Special Needs Behavior Management
The ACT staff work on activities with the students that encourage them to communicate their feelings. This reduces the likelihood of students acting out or becoming aggressive or self-abusive. To achieve this goal, we seek help from behavior specialists at public schools or other Behavior Intervention Services as needed by the student.
We focus on gaining respect and improving student self-confidence at our program. Teachers don’t use obtrusive or restrictive methods except in a crisis situation.
We send each staff member to Crisis Prevention Intervention (CPI) training. There, trainers place a strong emphasis on using verbal skills to find the cause of a student’s anxiety, anger, sadness or frustration.
How Do Teachers Improve Special Needs Behavior Management?
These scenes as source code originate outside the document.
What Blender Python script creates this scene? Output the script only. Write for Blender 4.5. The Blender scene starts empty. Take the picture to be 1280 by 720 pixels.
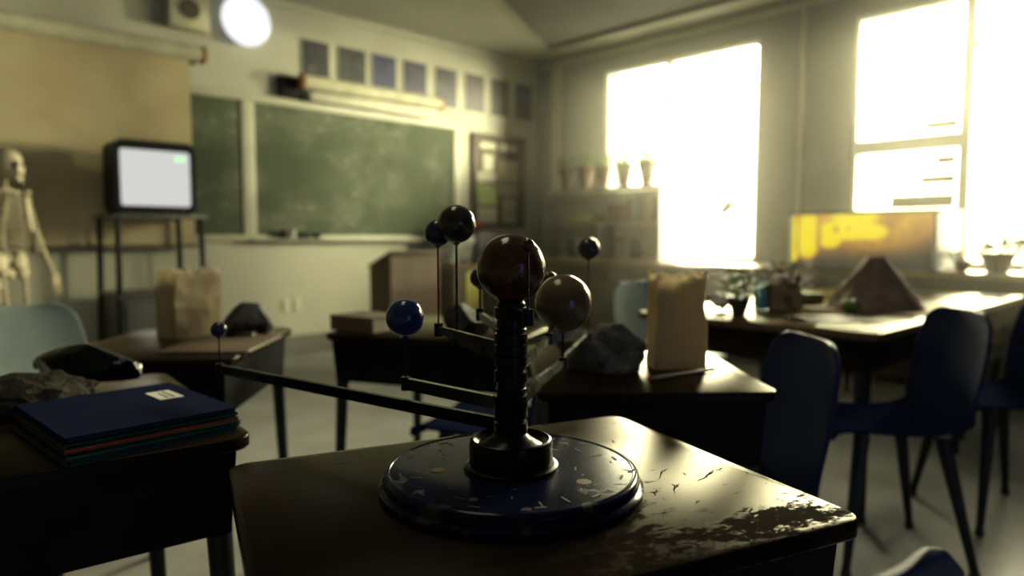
import bpy, bmesh, math, random
from mathutils import Vector, Matrix, noise as mnoise
C = bpy.context.scene.collection
PI = math.pi
rnd = random.Random(7)

# ---------------------------------------------------------------- materials
def nodes_of(m):
    m.use_nodes = True
    return m.node_tree.nodes, m.node_tree.links, m.node_tree.nodes['Principled BSDF']

def mat(name, col, rough=.5, metal=0., var=.15, scale=8., bump=0., bscale=40., coat=0., spec=.5, rvar=0., col2=None, stretch=None):
    m = bpy.data.materials.new(name); n, l, b = nodes_of(m)
    tc = n.new('ShaderNodeTexCoord'); mp = n.new('ShaderNodeMapping')
    if stretch: mp.inputs['Scale'].default_value = stretch
    l.new(tc.outputs['Object'], mp.inputs['Vector'])
    nz = n.new('ShaderNodeTexNoise'); nz.inputs['Scale'].default_value = scale; nz.inputs['Detail'].default_value = 6
    l.new(mp.outputs[0], nz.inputs['Vector'])
    r = n.new('ShaderNodeValToRGB')
    c2 = col2 or tuple(min(1, c*(1+var)) for c in col); c1 = tuple(c*(1-var) for c in col) if not col2 else col
    r.color_ramp.elements[0].position = .3; r.color_ramp.elements[1].position = .7
    r.color_ramp.elements[0].color = (*c1, 1); r.color_ramp.elements[1].color = (*c2, 1)
    l.new(nz.outputs['Fac'], r.inputs[0]); l.new(r.outputs[0], b.inputs['Base Color'])
    b.inputs['Roughness'].default_value = rough; b.inputs['Metallic'].default_value = metal
    b.inputs['Specular IOR Level'].default_value = spec
    if coat: b.inputs['Coat Weight'].default_value = coat; b.inputs['Coat Roughness'].default_value = .08
    if rvar:
        mr = n.new('ShaderNodeMapRange'); mr.inputs['To Min'].default_value = max(0, rough-rvar); mr.inputs['To Max'].default_value = rough+rvar
        l.new(nz.outputs['Fac'], mr.inputs['Value']); l.new(mr.outputs[0], b.inputs['Roughness'])
    if bump:
        n2 = n.new('ShaderNodeTexNoise'); n2.inputs['Scale'].default_value = bscale; n2.inputs['Detail'].default_value = 8
        l.new(mp.outputs[0], n2.inputs['Vector'])
        bp = n.new('ShaderNodeBump'); bp.inputs['Strength'].default_value = bump; bp.inputs['Distance'].default_value = .02
        l.new(n2.outputs['Fac'], bp.inputs['Height']); l.new(bp.outputs[0], b.inputs['Normal'])
    return m

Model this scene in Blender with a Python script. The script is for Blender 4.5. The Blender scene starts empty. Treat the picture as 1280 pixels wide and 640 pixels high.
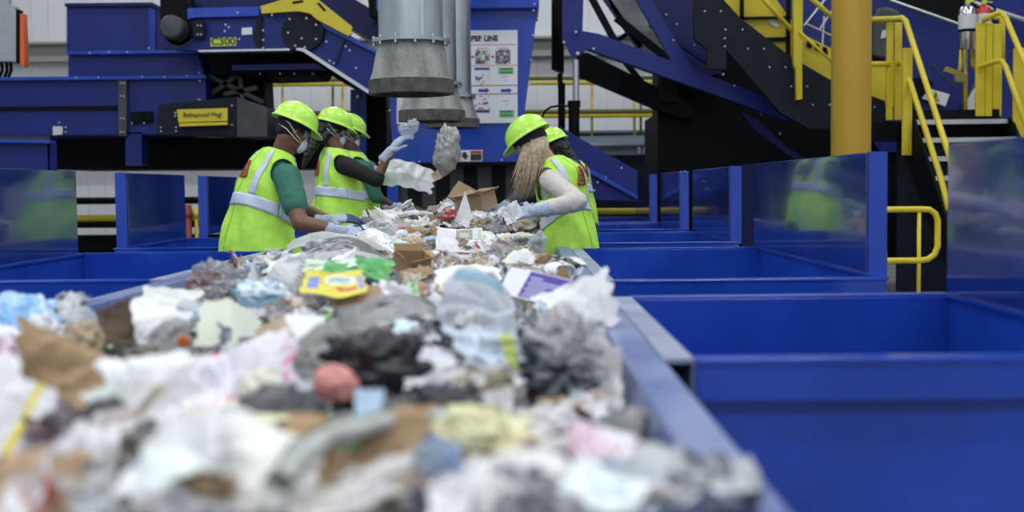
import bpy, math, random
import numpy as np
from mathutils import Vector, Matrix, noise as mnoise

scene = bpy.context.scene
COL = scene.collection
PI = math.pi

# ------------------------------------------------------------------ camera
F_PX = 1500.0
EYE = np.array([0.0, 0.0, 1.25])
def cam_basis(vx=650.0, vy=235.0, roll=0.6):
    y = np.array([(vx-640)/F_PX, (320-vy)/F_PX, -1.0]); y /= np.linalg.norm(y)
    r = math.radians(roll)
    z = np.array([-math.sin(r), math.cos(r), 0.0]); z -= z.dot(y)*y; z /= np.linalg.norm(z)
    return np.array([np.cross(y, z), y, z])
CM = cam_basis()
def ray(px, py): return CM @ np.array([(px-640)/F_PX, (320-py)/F_PX, -1.0])
def at(px, py, Y):
    v = ray(px, py); return Vector(EYE + v*Y/v[1])
def atz(px, py, z):
    v = ray(px, py); return Vector(EYE + v*(z-EYE[2])/v[2])
def proj(p):
    c = CM.T @ (np.array(p)-EYE)
    return 640+F_PX*c[0]/-c[2], 320-F_PX*c[1]/-c[2]

cam = bpy.data.cameras.new('camera'); camo = bpy.data.objects.new('camera', cam); COL.objects.link(camo)
cam.sensor_width = 36.0; cam.sensor_fit = 'HORIZONTAL'; cam.lens = F_PX/1280*36.0
camo.matrix_world = Matrix.Translation(Vector(EYE)) @ Matrix([list(r) for r in CM]).to_4x4()
cam.dof.use_dof = True; cam.dof.focus_distance = 7.3; cam.dof.aperture_fstop = 1.9
cam.clip_start = 0.05; cam.clip_end = 200
scene.camera = camo
scene.view_settings.view_transform = 'Standard'
scene.view_settings.look = 'None'
scene.view_settings.gamma = 1.0
scene.view_settings.use_curve_mapping = False
scene.view_settings.exposure = 0.0

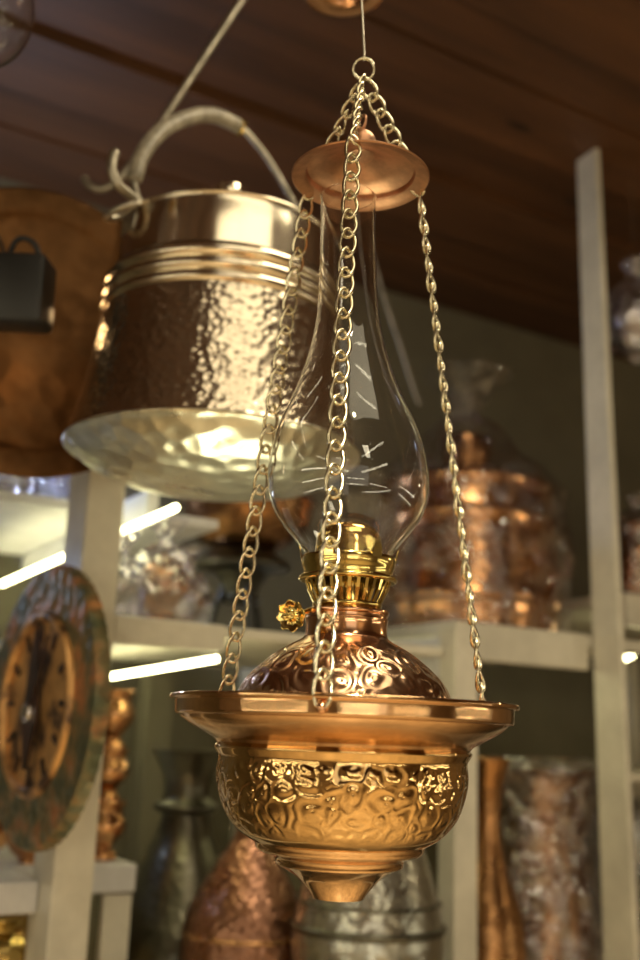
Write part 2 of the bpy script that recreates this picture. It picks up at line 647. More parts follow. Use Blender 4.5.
# wick knob: shaft + scalloped brass flower
kd = (-RGT * .80 - FWD * .6)
ksh0 = Vector((A.x, A.y, zat(A, 608))) + kd * .020
kc = Vector((A.x, A.y, zat(A, 622))) + kd * .049
bm = new_bm()
add_tube(bm, [ksh0, kc], .0017, 10)
knob = obj('wick_knob', bm, M['brass'], burner)
bm = new_bm()
KM = frame(kc, -RGT * .45 - FWD * .85 - UP * .15)
def scal(a, r, z):
    return 1.12 * r * (1 + .075 * math.cos(8 * a) * min(1, r / .008)), z + .0006 * math.cos(8 * a) * (r / .009)
add_lathe(bm, [(0, .0035), (.0022, .0035), (.003, .002), (.0045, .0012), (.007, .002), (.0092, .0036), (.0098, .003), (.0092, .0014), (.006, -.0006), (0, -.001)], seg=72, smooth=3, warp=scal, M=KM)
obj('flower_wheel', bm, M['brass'], knob)

# glass chimney; it leans a hair towards the left chain
ch = [(42.5, 563), (43, 556), (46, 551), (56, 539), (66, 527), (74.5, 513.5), (79, 499), (80.5, 484), (79.5, 468), (74.5, 443), (66.5, 421), (57.5, 403), (48, 381), (40, 357), (35, 338), (31.5, 318), (29.5, 295), (28.5, 270), (27.6, 240), (27.3, 215), (27.5, 200), (28, 197.5)]
outer = resample(lp(ch), 3)
inner = [(r - .0009, z) for r, z in outer]
zb, zt = outer[0][1], outer[-1][1]
bm = new_bm()
loop = outer + [(outer[-1][0] - .0006, zt + .0005)] + inner[::-1]
add_lathe(bm, loop, AC, 96, 0, closed=True)
lean = -.031
for v in bm.verts:
    v.co += RGT * ((v.co.z - zb) * lean)
obj('chimney', bm, M['glass'], lamp, sharp=60)

# smoke bell
zr = zat(A, 178)
rb = 69 * proj((A.x, A.y, zr))[2] / F
bell = obj('smoke_bell', add_lathe(new_bm(), [(rb - .001, zr - .0008), (rb, zr), (rb - .0008, zr + .001), (rb * .90, zr + .0022), (rb * .81, zr + .0040), (rb * .79, zr + .0075), (rb * .76, zr + .0090), (rb * .55, zr + .0118), (rb * .42, zr + .0150), (rb * .28, zr + .0185), (.010, zr + .021),
     (.010, zr + .0202), (rb * .28, zr + .0175), (rb * .42, zr + .0140), (rb * .55, zr + .0108), (rb * .75, zr + .0080), (rb * .778, zr + .0068), (rb * .795, zr + .0032), (rb * .90, zr + .0012), (rb - .001, zr - .0008)], AC, 96, 2), M['bell'], lamp)
bm = new_bm()
add_lathe(bm, [(0, zr + .019), (.011, zr + .0195), (.0125, zr + .028), (.0115, zr + .036), (.008, zr + .0405), (.004, zr + .0425), (.0032, zr + .045), (0, zr + .0455)], AC, 40, 3)
add_torus(bm, frame(Vector((A.x, A.y, zr + .0505)), FWD * .5 + RGT), .0065, .0012)
obj('bell_knob', bm, M['bell'], bell)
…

We send each new teacher to CPI training before their first day working at our center. This ensures that teachers know how to diffuse tense situations with students in nonviolent ways. During training, teachers learn how to:
- Decrease likelihood of injury to the student
- Recognize behaviors that might become aggressive
- Diffuse a crisis situation with verbal techniques
- As a last resort, diffuse a crisis situation with nonverbal techniques
- Regulate their own fear in the situation
Trainers advise our teachers to restrain the student without retaliating. This reduces risk of injury to themselves, to the frustrated student and to the other students in the classroom.
How ACT Teachers Address Aggressive Behaviors
When our teachers sense tension, they practice redirection.
Time out consists of sitting on a bench or chair approximately five to 10 feet away from the center of activities. It never lasts more than 15 minutes.
We set up “Frustration Stations” so that students have a safe place to go when they are upset, tired, angry, agitated or sad. This space allows them time to calm down and work out their feelings of frustration.
An example of a “Frustration Station” is our Sensory Motor Training Lab. All the mats in this room serve as a cushioned, safe setting that allows behavioral outbursts to run their course. All the sensory experiences that can be had in this room also distract from the frustrated feelings that led to the outburst in the first place.